The problem of Nigeria is not lack of the right verbal responses and display of emotions and show of concern for bereaved families in times of emergencies and disasters. It is not in the inability to order investigations or in the dearth of investigators and investigation report writers. Our problem is lack of accountability in public life. And this breeds corruption and undermines efficiency. It also imperils a sense of responsibility to the society.

Until there is a modicum of accountability and a sense of responsibility to the people within the ranks of the Nigerian power elite, all the rhetoric, exhibition of concern and the bust of investigations and probes that attended this last air mishap are wonderful, but still, pointless. Because they will not put an end this repeated preventable waste of human lives by the Nigerian aviation industry, Ministry of Aviation, National Civil Aviation Authority, and sometimes, Federal Airport Authority of Nigeria (FAAN).

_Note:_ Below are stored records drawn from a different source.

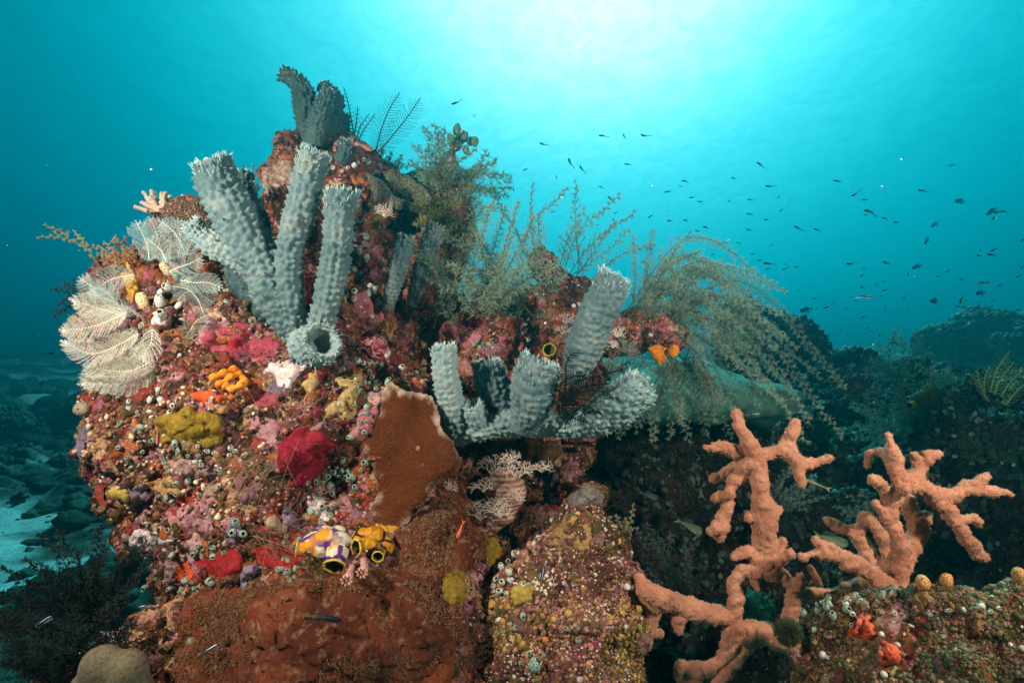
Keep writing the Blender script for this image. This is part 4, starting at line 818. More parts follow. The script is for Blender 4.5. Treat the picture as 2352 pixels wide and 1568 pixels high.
# beige filaments creeping over the rusty sponge
me_ = RUST.data; nv = len(me_.vertices); co = np.zeros(nv * 3, np.float32); me_.vertices.foreach_get('co', co); co = co.reshape(-1, 3) + np.array(RUST.location); lv = np.zeros(len(me_.loops), np.int32); me_.loops.foreach_get('vertex_index', lv)
rustm = (co.astype(float), np.zeros((0, 3), int), lv.reshape(-1, 4)); TREES['R'] = tree(rustm)
g = Geo(); p, n, rs = area_samples(rustm, 14000, 77, face=-1); n = norm(np.where((n * (CAM - p)).sum(1, keepdims=True) < 0, -n, n)); k = fbm(p, 12, 3, 5) + .9 * fbm(p, 45, 2, 6) > .05; p, n = p[k], n[k]; m_ = len(p)
d = norm(np.cross(n, rs.normal(0, 1, (m_, 3))) + n * .15); d2 = norm(d + .9 * rs.normal(0, 1, (m_, 3)) + n * .2); L = .0045 * (.4 + rs.rand(m_, 1)); c = palette(rs, m_, [(.26, .14, .065), (.34, .21, .11), (.18, .08, .035)]); prisms(g, p + n * .001, p + n * .0025 + d * L, .0006, .0005, c); prisms(g, p + n * .0025 + d * L, p + n * .003 + d * L + d2 * L, .0005, .0003, c)
obj('turf_algae', g, M_TURF, base=p.mean(0), kind='stuff')
reg = lambda x0, y0, x1, y1: (lambda X, Y, c, f: ((X > x0) & (X < x1) & (Y > y0) & (Y < y1)) * 1.0)
confetti(rockB, 7000, 12000, 14, [(.20, .34, .24), (.13, .24, .16), (.28, .44, .30), (.26, .22, .12), (.09, .14, .10)], [(.18, .30, .20), (.24, .38, .26), (.10, .18, .12)], .011, .045, region=reg(1770, 850, 2420, 1060))  # teal growth on the right-hand tops; extra ambient brightness put into its colour
confetti(rockB, 3500, 1500, 15, [(.16, .06, .04), (.10, .08, .05), (.20, .16, .12), (.06, .05, .04)], [(.10, .09, .05)], .010, .03, region=reg(2060, 950, 2420, 1350))
# many thin merging crusts of colour
def crusts(r, n, seed, pal, box, keys, rmin, rmax, name='encrusting_crust'):
    rs = np.random.RandomState(seed); out = Geo(); p, nn, _ = area_samples(r, n, seed, region=reg(*box)); X, Y, D = pix(p)
    for i in range(n):
        R0 = rs.uniform(rmin, rmax) * (.6 + .8 * rs.rand()); an = np.linspace(0, 6.283, 12)[:-1]; k = 1 + .35 * np.sin(2 * an + rs.rand() * 6) + .22 * rs.normal(0, 1, 11); sx = rs.uniform(.6, 1.4)
        c = np.array(pal[rs.randint(len(pal))]) * rs.uniform(.55, 1.05); crust('x', np.stack([X[i] + R0 * k * np.cos(an) * sx, Y[i] + R0 * k * np.sin(an)], 1), None, '', 'crust', thick=rs.uniform(.003, .008), ew=8, step=3.6, keys=keys, wob=7, seed=i, lump=1.2, ls=80, out=(out, c), smooth_it=2)
    obj(name, out, M_CRU, base=p.mean(0), kind='stuff')
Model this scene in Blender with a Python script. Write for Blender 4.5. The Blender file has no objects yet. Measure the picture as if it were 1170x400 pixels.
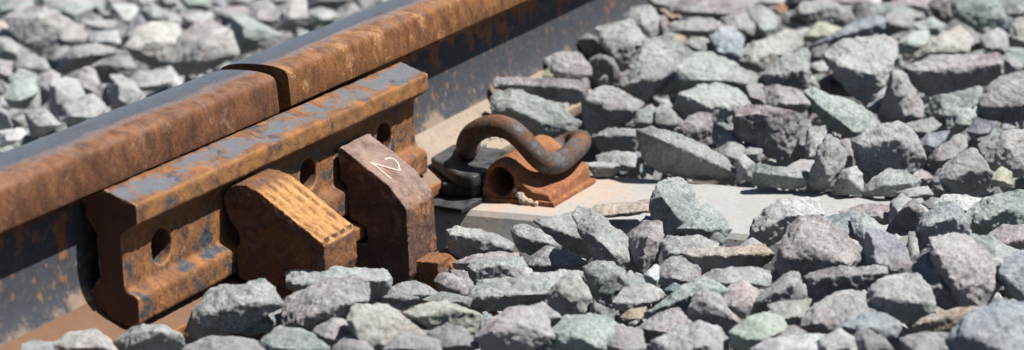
import bpy, bmesh, math, random
from mathutils import Vector, Matrix, Euler, noise
rad = math.radians
SC = bpy.context.scene
COL = SC.collection

# ---------------------------------------------------------------- camera
cam_data = bpy.data.cameras.new('camera')
cam = bpy.data.objects.new('camera', cam_data); COL.objects.link(cam)
yaw, pit, rol = rad(24.88), rad(-13.91), rad(-2.29)
F = Vector((math.cos(pit)*math.cos(yaw), math.cos(pit)*math.sin(yaw), math.sin(pit)))
R = Vector((math.sin(yaw), -math.cos(yaw), 0)); U = R.cross(F)
R2 = R*math.cos(rol) + U*math.sin(rol); U2 = R2.cross(F)
m = Matrix((R2, U2, -F)).transposed().to_4x4(); m.translation = Vector((-1.902, -1.14, .609))
cam.matrix_world = m
cam_data.sensor_width = 36; cam_data.lens = 2856.9*36/1170
cam_data.clip_start = .05; cam_data.clip_end = 2000
cam_data.dof.use_dof = True; cam_data.dof.focus_distance = 2.24; cam_data.dof.aperture_fstop = 6.3
SC.camera = cam

# ---------------------------------------------------------------- sky and sun
S = Vector((.09, -.50, .86)).normalized()
world = bpy.data.worlds.new('World'); SC.world = world; world.use_nodes = True
wn = world.node_tree; bg = wn.nodes['Background']
sky = wn.nodes.new('ShaderNodeTexSky'); sky.sky_type = 'NISHITA'; sky.sun_disc = False
sky.sun_elevation = math.asin(S.z); sky.sun_rotation = math.atan2(S.x, S.y)
sky.air_density = .85; sky.dust_density = .6
wn.links.new(sky.outputs[0], bg.inputs[0]); bg.inputs[1].default_value = .05
sun_d = bpy.data.lights.new('sun', 'SUN'); sun_d.energy = 5.0; sun_d.angle = rad(.53); sun_d.color = (1, .975, .94)
sun = bpy.data.objects.new('sun', sun_d); COL.objects.link(sun)
sun.rotation_euler = S.to_track_quat('Z', 'Y').to_euler(); sun.location = (0, 0, 5)
SC.view_settings.view_transform = 'Standard'; SC.view_settings.look = 'None'
SC.view_settings.exposure = 1.12; SC.view_settings.gamma = 1

# ---------------------------------------------------------------- node helpers
class NT:
    k = .76      # overall albedo scale
    def __init__(s, name):
        s.m = bpy.data.materials.new(name); s.m.use_nodes = True; s.t = s.m.node_tree
        s.b = s.t.nodes['Principled BSDF']; s.tc = s.t.nodes.new('ShaderNodeTexCoord')
    def n(s, kind, **kw):
        nd = s.t.nodes.new('ShaderNode' + kind)
        for k, v in kw.items(): setattr(nd, k, v)
        return nd
    def l(s, a, b): s.t.links.new(a, b)
    def co(s, scale=(1, 1, 1), rot=(0, 0, 0), src='Object'):
        mp = s.n('Mapping'); s.l(s.tc.outputs[src], mp.inputs[0])
        mp.inputs['Scale'].default_value = scale; mp.inputs['Rotation'].default_value = rot
        return mp.outputs[0]
    def noise(s, co, scale, detail=6, rough=.6, dist=0):
        nd = s.n('TexNoise'); s.l(co, nd.inputs['Vector'])
        nd.inputs['Scale'].default_value = scale; nd.inputs['Detail'].default_value = detail
        nd.inputs['Roughness'].default_value = rough; nd.inputs['Distortion'].default_value = dist
        return nd.outputs['Fac']
    def voro(s, co, scale, feature='F1', out='Distance', rnd=1):
        nd = s.n('TexVoronoi', feature=feature); s.l(co, nd.inputs['Vector']); nd.inputs['Scale'].default_value = scale
        nd.inputs['Randomness'].default_value = rnd
        return nd.outputs[out]
    def step(s, x, a, b, lo=0., hi=1.):
        r = s.n('MapRange'); s.l(x, r.inputs[0])
        r.inputs[1].default_value = a; r.inputs[2].default_value = b; r.inputs[3].default_value = lo; r.inputs[4].default_value = hi
        return r.outputs[0]
    def math(s, op, a, b=None):
        nd = s.n('Math', operation=op)
        for i, v in enumerate((a, b)):
            if v is None: continue
            if isinstance(v, (int, float)): nd.inputs[i].default_value = v
            else: s.l(v, nd.inputs[i])
        return nd.outputs[0]
    def mix(s, f, a, b, mode='MIX'):
        nd = s.n('Mix', data_type='RGBA', blend_type=mode)
        for i, v in ((0, f), (6, a), (7, b)):
            if isinstance(v, (int, float)): nd.inputs[i].default_value = v
            elif isinstance(v, tuple): nd.inputs[i].default_value = (*v, 1)
            else: s.l(v, nd.inputs[i])
        return nd.outputs[2]
    def mixf(s, f, a, b):
        nd = s.n('Mix', data_type='FLOAT')
        for i, v in ((0, f), (2, a), (3, b)):
            if isinstance(v, (int, float)): nd.inputs[i].default_value = v
            else: s.l(v, nd.inputs[i])
        return nd.outputs[0]
    def xyz(s):
        nd = s.n('SeparateXYZ'); s.l(s.tc.outputs['Object'], nd.inputs[0]); return nd.outputs
    def bump(s, h, strength, dist, prev=None):
        nd = s.n('Bump'); s.l(h, nd.inputs['Height']); nd.inputs['Strength'].default_value = strength; nd.inputs['Distance'].default_value = dist
        if prev: s.l(prev, nd.inputs['Normal'])
        return nd.outputs[0]
    def out(s, col, rough=.8, nor=None, metal=0, spec=.22):
        s.l(s.mix(1., col, (s.k, s.k, s.k), 'MULTIPLY'), s.b.inputs['Base Color'])
        for k, v in (('Roughness', rough), ('Metallic', metal), ('Specular IOR Level', spec)):
            if v is None: continue
            if isinstance(v, (int, float)): s.b.inputs[k].default_value = v
            else: s.l(v, s.b.inputs[k])
        if nor: s.l(nor, s.b.inputs['Normal'])
        return s.m

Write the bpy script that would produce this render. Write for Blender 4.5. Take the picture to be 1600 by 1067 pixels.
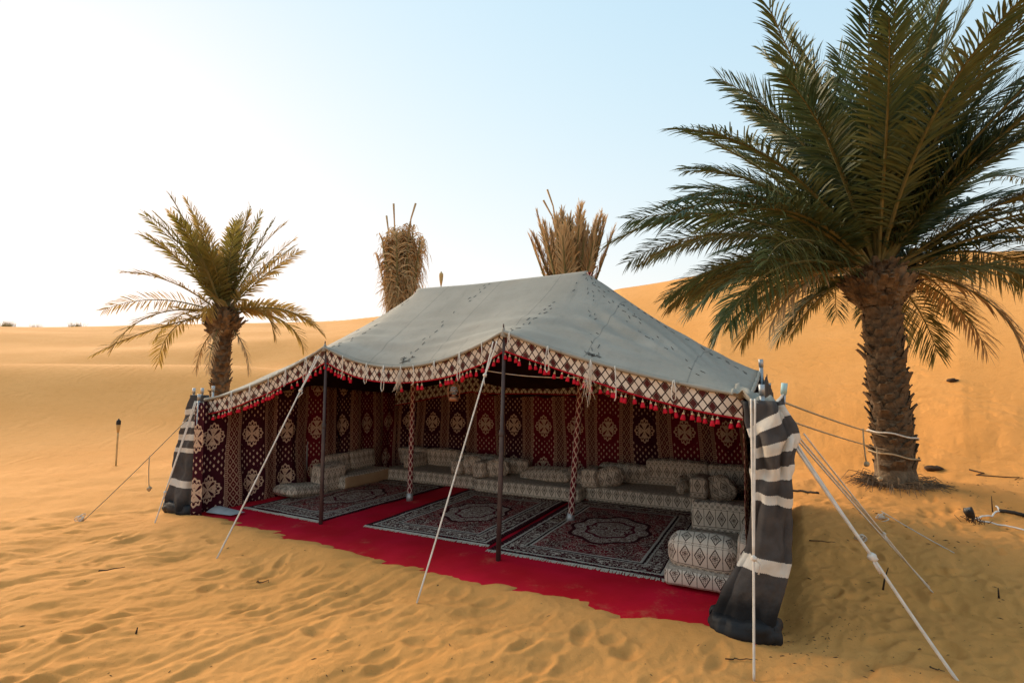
import bpy, bmesh, math, random
import numpy as np
from mathutils import Vector, Matrix

for o in list(bpy.data.objects):
    bpy.data.objects.remove(o)
scn = bpy.context.scene
COL = scn.collection
R = math.radians

# ------------------------------------------------------------ camera, sky, sun, exposure
CAMH, PITCH = 1.7, math.atan(67 / 805)
cd = bpy.data.cameras.new('camera')
cd.lens, cd.sensor_width, cd.clip_end, cd.clip_start = 18.11, 36.0, 3000, 0.05
cam = bpy.data.objects.new('camera', cd)
cam.location = (0, 0, CAMH)
cam.rotation_euler = (R(90) + PITCH, 0, 0)
COL.objects.link(cam)
scn.camera = cam

SUN_AZ, SUN_EL = R(-43), R(16.5)          # hazy low sun behind the left palm
world = bpy.data.worlds.new('World')
scn.world = world
world.use_nodes = True
wn = world.node_tree
wn.nodes.clear()
sky = wn.nodes.new('ShaderNodeTexSky')
sky.sky_type = 'NISHITA'
sky.sun_disc = False
sky.sun_elevation = SUN_EL
sky.sun_rotation = SUN_AZ
sky.altitude = 0
sky.air_density = 2.2
sky.dust_density = 0.35
sky.ozone_density = 2.0
bg = wn.nodes.new('ShaderNodeBackground')
bg.inputs['Strength'].default_value = 0.15
wo = wn.nodes.new('ShaderNodeOutputWorld')
# thick desert haze: the glow round the sun is rolled off softly, x / (1 + x/k), the same in every direction
_sep = wn.nodes.new('ShaderNodeSeparateColor'); _cmb = wn.nodes.new('ShaderNodeCombineColor')
wn.links.new(sky.outputs[0], _sep.inputs[0])
for _i, (_g, _k) in enumerate(((1.40, 3.9), (2.2, 3.2), (4.2, 2.95))):
    _a = wn.nodes.new('ShaderNodeMath'); _a.operation = 'MULTIPLY'; _a.inputs[1].default_value = _g
    _b = wn.nodes.new('ShaderNodeMath'); _b.operation = 'MULTIPLY_ADD'; _b.inputs[1].default_value = 1 / _k; _b.inputs[2].default_value = 1
    _c = wn.nodes.new('ShaderNodeMath'); _c.operation = 'DIVIDE'
    wn.links.new(_sep.outputs[_i], _a.inputs[0]); wn.links.new(_a.outputs[0], _b.inputs[0])
    wn.links.new(_a.outputs[0], _c.inputs[0]); wn.links.new(_b.outputs[0], _c.inputs[1]); wn.links.new(_c.outputs[0], _cmb.inputs[_i])
wn.links.new(_cmb.outputs[0], bg.inputs[0])
wn.links.new(bg.outputs[0], wo.inputs[0])

sl = bpy.data.lights.new('sun', 'SUN')
sl.energy, sl.angle, sl.color = 3.7, R(48), (1.0, 0.79, 0.56)
sun = bpy.data.objects.new('sun', sl)
sd = Vector((math.sin(SUN_AZ) * math.cos(SUN_EL), math.cos(SUN_AZ) * math.cos(SUN_EL), math.sin(SUN_EL)))
sun.rotation_euler = sd.to_track_quat('Z', 'Y').to_euler()
sun.location = (-20, 20, 30)
COL.objects.link(sun)

scn.view_settings.view_transform = 'Standard'
scn.view_settings.look = 'None'
scn.view_settings.gamma = 1
scn.view_settings.exposure = 1.42

# ------------------------------------------------------------ noise
_rng = np.random.RandomState(7)
_perm = _rng.permutation(512)
_grad = _rng.uniform(-1, 1, (512, 2))
_grad /= np.linalg.norm(_grad, axis=1)[:, None]


def perlin(x, y):
    x = np.asarray(x, float); y = np.asarray(y, float)
    xi = np.floor(x).astype(int); yi = np.floor(y).astype(int)
    xf = x - xi; yf = y - yi
    def g(ix, iy, dx, dy):
        gg = _grad[(_perm[ix & 511] + iy) & 511]
        return gg[..., 0] * dx + gg[..., 1] * dy
    u = xf ** 3 * (xf * (xf * 6 - 15) + 10); v = yf ** 3 * (yf * (yf * 6 - 15) + 10)
    a = g(xi, yi, xf, yf); b = g(xi + 1, yi, xf - 1, yf)
    c = g(xi, yi + 1, xf, yf - 1); d = g(xi + 1, yi + 1, xf - 1, yf - 1)
    return 1.5 * ((a * (1 - u) + b * u) * (1 - v) + (c * (1 - u) + d * u) * v)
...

It is all de je vu. Nigeria has known a series of these air disasters. They were each followed by similar government responses. And temporarily, the airlines sat up and tried to improve their safety standards. With time, they relapsed to their old and sloppy ways. The officials of government regulatory agencies, because they are corrupt and can be compromised, tolerate this jettisoning of safety measures for profit maximization. And sooner or later, there is another air crash and the same sequence is replicated again, and again and again. This is so because the reprobates and sociopaths that rule this country are, in steady but imperceptible gradations, reducing her to something of a menagerie.

Tochukwu Ezukanma writes from Lagos, Nigeria.